The Need for SAE

Why SAE International AGE-2 Air Cargo and Aircraft Ground Equipment and Systems committees at all — an AGEd dinosaur or a valuable contributor to the aviation industry?

One hundred meetings is a pretty good time to reflect on the contribution or otherwise of a gathering of people, especially if they are more technically orientated. There is a tendency for such gatherings to become self-perpetuating — locked up in their own little world of problems, both perceived and actual. It is very easy to take one’s existence for granted as there will always be problems to resolve and even if there aren’t, there are always documents to be reviewed and updated — just to keep everybody busy.

This isn’t the case with SAE International AGE–2 Air Cargo & Aircraft Ground Equipment & Systems Committee and its subcommittees: AGE-2A Cargo Handling Subcommittee; AGE-2C Vehicle Maintenance & Aircraft Servicing Subcommittee; and AGE-2D Packaging, Handling & Transportability Subcommittee.

Being in the aviation industry, there are continual challenges that need to be dealt with. This is a fast-moving industry, so response times must be quick to keep pace with the changes that we face. The rapidly escalating prices of fuel and the increasingly stringent safety and security measures are two — at times conflicting, at other times complementary — aspects that the industry is facing and that AGE-2 can contribute positively toward. That it can contribute to these facets of the industry is because of the composition of the members of the committee and subcommittees. It is refreshing to be involved in an institution where the people are there for the contribution they can make and not because they have to be there.

The membership currently comprises:

  • manufacturers and distributors of ground support equipment, ULDs (Unit Load Devices) and the various accessories used for securing the cargo to the ULDs
  • manufacturers of airframes
  • airlines — cargo, as well as mixed cargo and passenger, IATA, which sums up their requirements and even some of the military users
  • regulatory bodies such as the FAA
  • industry consultants
  • liaisons to other standards bodies such as ISO

It is this wide spectrum of representation that gives AGE-2 the authority to voice its opinion as well as produce its standards and have these accepted by the industry as both intrinsically correct as well as practical. Despite the wide involvement, however, there are some flaws and thinly covered areas which would enhance the committees if they were remedied.

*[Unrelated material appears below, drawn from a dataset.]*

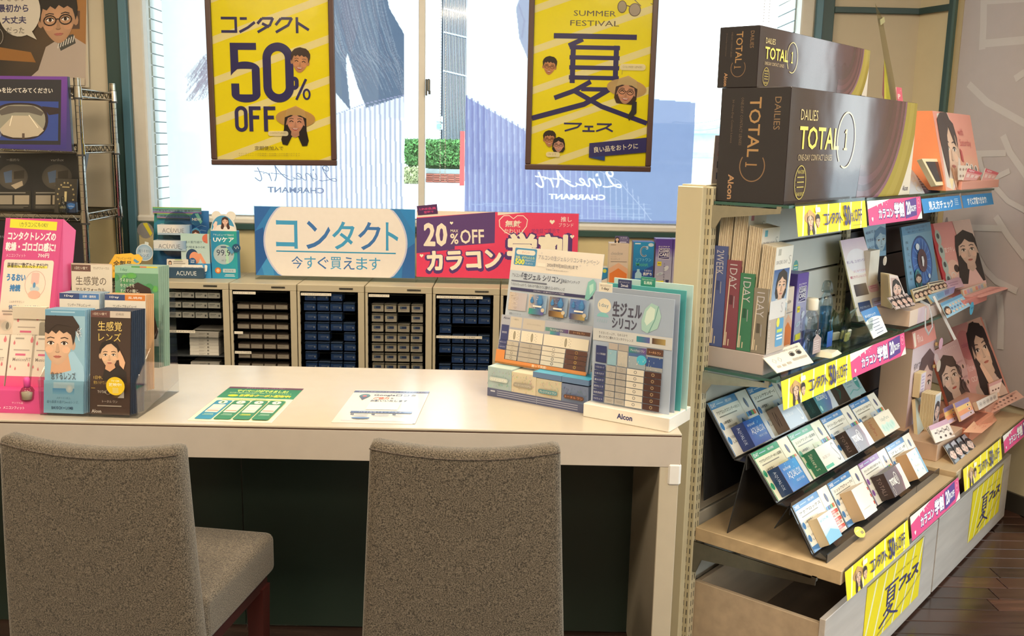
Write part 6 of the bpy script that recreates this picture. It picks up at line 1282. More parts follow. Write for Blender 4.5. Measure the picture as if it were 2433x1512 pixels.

A Different Time in the Industry
There was a time when the flag-carrier airlines, typically state-run, dominated the aviation industry landscape. The airline owned and operated virtually everything to do with the business of flying and aircraft. If you had trouble finding parking at the airport, were missing your luggage, or your coffee in the terminal building restaurant was cold and the cake stale, you called the airline to complain. This has changed in the last 20 or so years. Airlines have dissociated themselves from many operations they consider to be non-core to their business. This has become even more apparent to the traveling public as they can now mutter at the restaurant management about their cold coffee rather than taking it up with the minister of transport.

What is not seen by the ordinary traveler is the spinning off of other aspects of the air travel industry to non-airline role-players. Of relevance to this discussion is the separation of the airports’ management and operations from the airlines, the contracting out of ground handling and ramp handling operations to third parties, and the increasing remoteness of the law and regulatory authorities from the practicalities of airport and aircraft operations. Along with the transfer of these aspects of aviation from the realm of the airlines to other companies has gone the skills and knowledge housed within these areas of the airline business. Often the people involved with these operations were the “back-room boys” who were hardly noticed in the bigger scheme of things in the airline, but on whom the nitty-gritty business of making the whole thing fly depended. These are the people who sat down with the manufacturers of ULDs, rope nets, cargo haulage tugs, etc., and together thrashed out something that was fit for purpose. Now that many airlines have dispensed with these “superfluous” functions, there is something of a vacuum. What happened to these skilled and knowledgable individuals warrants pause for thought.